Para todos los cristianos, amar como nos amó Cristo, hasta la muerte de Cruz, significa estar dispuestos a perder la vida antes que cometer un pecado contra el prójimo, ni siquiera venial, y mucho menos mortal. Significa no solo estar dispuestos a morir antes que faltar al amor contra el prójimo, sino ante todo obrar para con el prójimo obras de misericordia, tanto corporales como espirituales. Este Amor se extiende también hasta la otra vida, porque implica el amor a los prójimos que sufren en el Purgatorio, y la forma de ejercitar este amor a las Almas del Purgatorio es rezar y ofrecer sufragios por ellas. Si el amor al prójimo que vive en esta vida se manifiesta en dar de comer y de beber, el amor al prójimo que vive en el Purgatorio, se manifiesta en la limosna espiritual que significa el rezar por ellos, porque así se mitigan sus dolores y su hambre y su sed de ver a Dios cara a cara.
Jesús nos deja, entonces, un mandamiento nuevo, que es amar al prójimo como Él nos ha amado desde la Cruz: con un amor inagotable, un amor que va más allá de la muerte, porque es más fuerte que la muerte.
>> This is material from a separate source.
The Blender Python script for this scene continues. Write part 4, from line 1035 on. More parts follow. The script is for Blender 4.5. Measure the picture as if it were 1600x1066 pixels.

Pero Jesús no es solo ejemplo de Amor; Él es el Dador del Amor, porque siendo Dios Hijo, Él espira, junto a Dios Padre, a Dios Espíritu Santo, y así, desde la Cruz, y también desde la Eucaristía, nos infunde su Amor, con el cual podemos amar a los demás con su mismo Amor.
“Amaos los unos a los otros como Yo os he amado”. El mandamiento nuevo de Jesús es posible de cumplir sólo haciendo oración al pie de la Cruz, en donde se aprende cómo amar como Jesús, y recibiendo en estado de gracia la Eucaristía, en donde se recibe el Amor mismo de Jesús, el Amor con el cual Él nos amó desde la Cruz.